Joel Davidow

Document Type



Antitrust issues have become one of the main concern of the world economy community and the United Nations. For many years, the United Nations Conference on Trade and Development has multiplied the meetings to discuss the relationship between transnational enterprises and international investment and has engaged in reflections on methods to avoid a decline in international investment. However, these meetings failed to resolve the fundamental issue of the impact of international antitrust principles on restrictive arrangements between a foreign parent corporation and its local subsidiary, particularly where that subsidiary is in a developing country. If applied, multinational enterprises would be significantly deterred from creating and improving foreign subsidiaries because of rules denying them control of the buying and selling policies of such subsidiaries.

The purpose of this paper is to examine the market power of a multinational corporation in the relevant markets, the degree of independence of the subsidiary, the purpose of the restraint and the relationship between the scope and duration of the restraint and any legitimate purposes for it. This article explores two essential antitrust liability decisions of the Supreme Court of the United States aimed at enforcing the policy of American antitrust agencies in refraining them from challenging arrangements between closely affiliated firms, except in special circumstance. In addition, the author analyzed the basis of the Antitrust Guide for International Operations issued in 1977 by the Justice Department and its impact on the activities of a multinational corporation.

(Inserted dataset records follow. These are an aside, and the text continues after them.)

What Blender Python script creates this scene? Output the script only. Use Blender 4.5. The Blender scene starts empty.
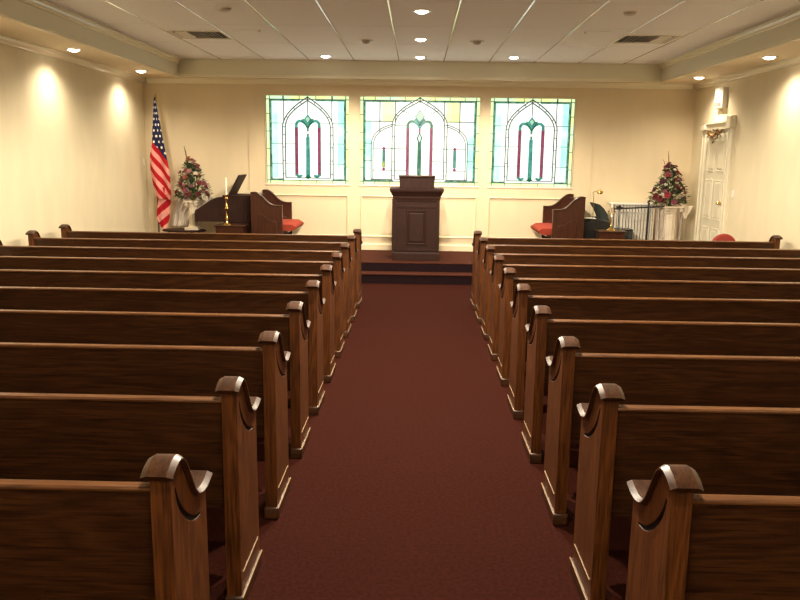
import bpy, bmesh, math, random
from math import sin, cos, pi, radians
from mathutils import Vector, Matrix
C = bpy.context.scene.collection
sc = bpy.context.scene

# ------------------------------------------------------------------ camera
F_PX, PITCH, YAW, ROLL, CAM_H = 762.31, .1835, .0191, .0136, 1.812
def ray(u, v):
    da = u-400; db = 300-v
    a = da*cos(ROLL)-db*sin(ROLL); b = da*sin(ROLL)+db*cos(ROLL)
    x = a/F_PX; up = b/F_PX
    y = cos(PITCH)+up*sin(PITCH); z = -sin(PITCH)+up*cos(PITCH)
    return Vector((x*cos(YAW)-y*sin(YAW), x*sin(YAW)+y*cos(YAW), z))
r0 = ray(400, 300)
right = (ray(401, 300)-r0).normalized(); upv = (ray(400, 299)-r0).normalized(); fw = r0.normalized()
cam = bpy.data.cameras.new('camera'); cam.sensor_width = 36; cam.lens = F_PX/800*36
co = bpy.data.objects.new('camera', cam); C.objects.link(co)
m = Matrix((right, upv, -fw)).transposed().to_4x4(); m.translation = (0, 0, CAM_H)
co.matrix_world = m
sc.camera = co
cam.clip_start = .05

# ------------------------------------------------------------------ world, exposure
w = bpy.data.worlds.new('world'); sc.world = w; w.use_nodes = True
w.node_tree.nodes['Background'].inputs[0].default_value = (.75, .85, 1, 1)
w.node_tree.nodes['Background'].inputs[1].default_value = .3
sc.view_settings.view_transform = 'Standard'
sc.view_settings.look = 'None'
sc.view_settings.gamma = 1
sc.view_settings.exposure = 0.40
try: sc.view_settings.use_curve_mapping = False
except Exception: pass
WARM = (1, .865, .665)
WASH_W, MID_W, BACK_W, HALL_W = 66, 300, 150, 620

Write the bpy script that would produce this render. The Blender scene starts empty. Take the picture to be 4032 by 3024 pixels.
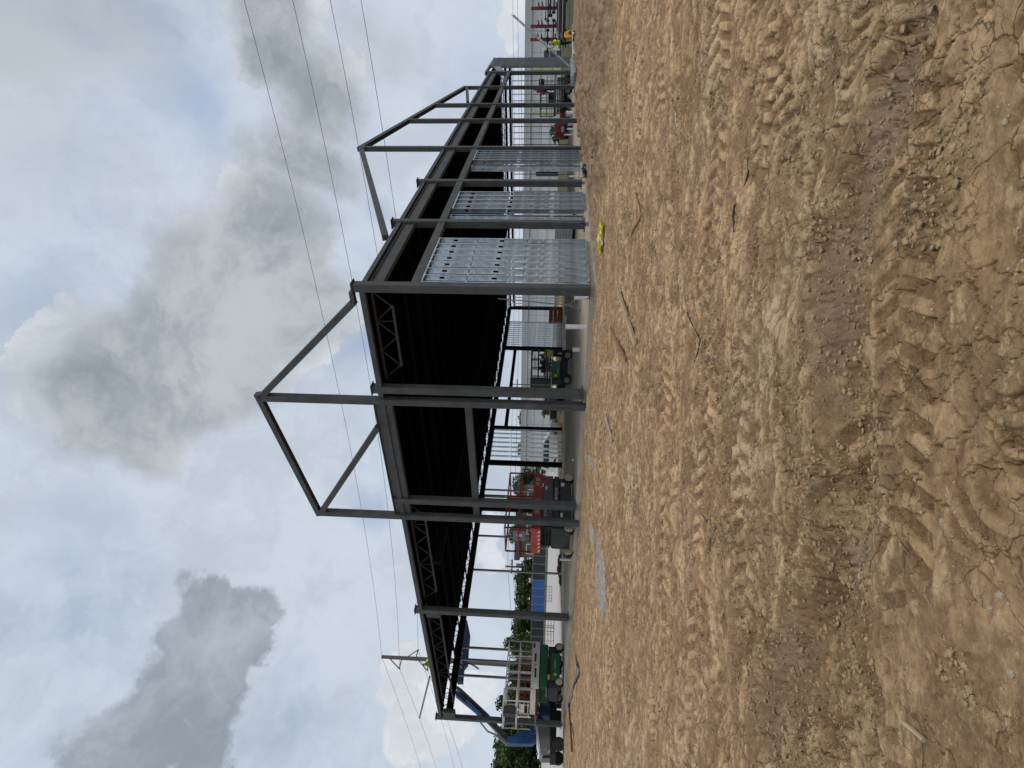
import bpy, bmesh, math, random
import numpy as np
from mathutils import Vector, Matrix, noise as mnoise
random.seed(7); RNG=np.random.RandomState(11)
SC=bpy.context.scene; COL=SC.collection
# ---------------------------------------------------------------- camera model (portrait phone held sideways)
F,PITCH,ROLL=2345.6,.0670,.0270
_w=Vector((0,math.cos(PITCH),math.sin(PITCH))); _u0=Vector((0,-math.sin(PITCH),math.cos(PITCH))); _r0=Vector((1,0,0))
_r=_r0*math.cos(ROLL)+_u0*math.sin(ROLL); _u=-_r0*math.sin(ROLL)+_u0*math.cos(ROLL)
EYE=Vector((0,0,1.0))
def ray(x,y): return _w*F+_u*(2016-x)+_r*(1512-y)
CX,CY,TH=2.7015,16.927,.6317
ANG=math.pi/2-TH
DR=Vector((math.sin(TH),math.cos(TH),0)); DL=Vector((-math.cos(TH),math.sin(TH),0)); CO=Vector((CX,CY,0))
def LW(X,Y,Z=0): return CO+DR*X+DL*Y+Vector((0,0,Z))           # building frame -> world
def WL(p): q=Vector(p)-CO; return Vector((q.dot(DR),q.dot(DL),q.z))
def onz(x,y,z=0.): d=ray(x,y); return EYE+d*((z-1)/d.z)
def onY(x,y,Y):
    d=ray(x,y); o=WL(EYE); ld=Vector((d.dot(DR),d.dot(DL),d.z)); return o+ld*((Y-o.y)/ld.y)
def onX(x,y,X):
    d=ray(x,y); o=WL(EYE); ld=Vector((d.dot(DR),d.dot(DL),d.z)); return o+ld*((X-o.x)/ld.x)
def atD(x,y,D): d=ray(x,y); return EYE+d*(D/d.y)
# ---------------------------------------------------------------- materials
MATS={}
def nodes(m): nt=m.node_tree; return nt,nt.nodes,nt.links
def mat(name,col,rough=.6,metal=0.,var=.18,scale=3.,bump=.0,bscale=30.,spec=.4,stain=None):
    if name in MATS: return MATS[name]
    m=bpy.data.materials.new(name); m.use_nodes=True; nt,N,Lk=nodes(m)
    b=N['Principled BSDF']; b.inputs['Roughness'].default_value=rough; b.inputs['Metallic'].default_value=metal
    b.inputs['Specular IOR Level'].default_value=spec
    tc=N.new('ShaderNodeTexCoord'); no=N.new('ShaderNodeTexNoise'); no.inputs['Scale'].default_value=scale; no.inputs['Detail'].default_value=6
    no.inputs['Roughness'].default_value=.65
    Lk.new(tc.outputs['Object'],no.inputs['Vector'])
    cr=N.new('ShaderNodeValToRGB'); cr.color_ramp.elements[0].position=.3; cr.color_ramp.elements[1].position=.72
    c=Vector(col)
    cr.color_ramp.elements[0].color=(*(c*(1-var)),1); cr.color_ramp.elements[1].color=(*(c*(1+var)),1)
    Lk.new(no.outputs['Fac'],cr.inputs['Fac']); out=cr.outputs['Color']
    if stain:
        n2=N.new('ShaderNodeTexNoise'); n2.inputs['Scale'].default_value=stain[1]; n2.inputs['Detail'].default_value=8; Lk.new(tc.outputs['Object'],n2.inputs['Vector'])
        r2=N.new('ShaderNodeValToRGB'); r2.color_ramp.elements[0].position=stain[2]; r2.color_ramp.elements[1].position=stain[2]+.12
        Lk.new(n2.outputs['Fac'],r2.inputs['Fac']); mx=N.new('ShaderNodeMix'); mx.data_type='RGBA'
        Lk.new(r2.outputs['Color'],mx.inputs[0]); Lk.new(out,mx.inputs[6]); mx.inputs[7].default_value=(*stain[0],1); out=mx.outputs[2]
    Lk.new(out,b.inputs['Base Color'])
    n3=N.new('ShaderNodeTexNoise'); n3.inputs['Scale'].default_value=scale*2.3; n3.inputs['Detail'].default_value=4; Lk.new(tc.outputs['Object'],n3.inputs['Vector'])
    mr=N.new('ShaderNodeMapRange'); mr.inputs['To Min'].default_value=max(.05,rough-.12); mr.inputs['To Max'].default_value=min(1,rough+.14)
    Lk.new(n3.outputs['Fac'],mr.inputs['Value']); Lk.new(mr.outputs['Result'],b.inputs['Roughness'])
    if bump:
        n4=N.new('ShaderNodeTexNoise'); n4.inputs['Scale'].default_value=bscale; n4.inputs['Detail'].default_value=5; Lk.new(tc.outputs['Object'],n4.inputs['Vector'])
        bp=N.new('ShaderNodeBump'); bp.inputs['Strength'].default_value=bump; bp.inputs['Distance'].default_value=.02
        Lk.new(n4.outputs['Fac'],bp.inputs['Height']); Lk.new(bp.outputs['Normal'],b.inputs['Normal'])
    MATS[name]=m; return m
STEEL=mat('primer_grey_steel',(.066,.071,.071),.6,.1,.3,1.6,.15,40,stain=((.125,.105,.08),3.2,.64))
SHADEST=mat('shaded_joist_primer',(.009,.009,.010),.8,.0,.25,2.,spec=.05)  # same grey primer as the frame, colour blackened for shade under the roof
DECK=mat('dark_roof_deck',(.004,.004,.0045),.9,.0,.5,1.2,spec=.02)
GALV=mat('galvanised_stud',(.41,.465,.50),.30,.82,.5,3.0,.08,60,spec=.5,stain=((.70,.74,.76),6.,.60))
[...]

The proposed approach set out in this paper calls for rules against restrictions on subsidiaries to deal only with basically commercial decisions, such as what the subsidiary should manufacture, where it should be located, and how it should be managed. Nevertheless, this article found that intra-corporate restrictions should be treated at the international level, not as never being a restrictive business practice or always being a restrictive business practice, but in terms of the rule-of-reason analysis developed in United States cases which analysis is closely approximated by the Common Market treatment of similar practices.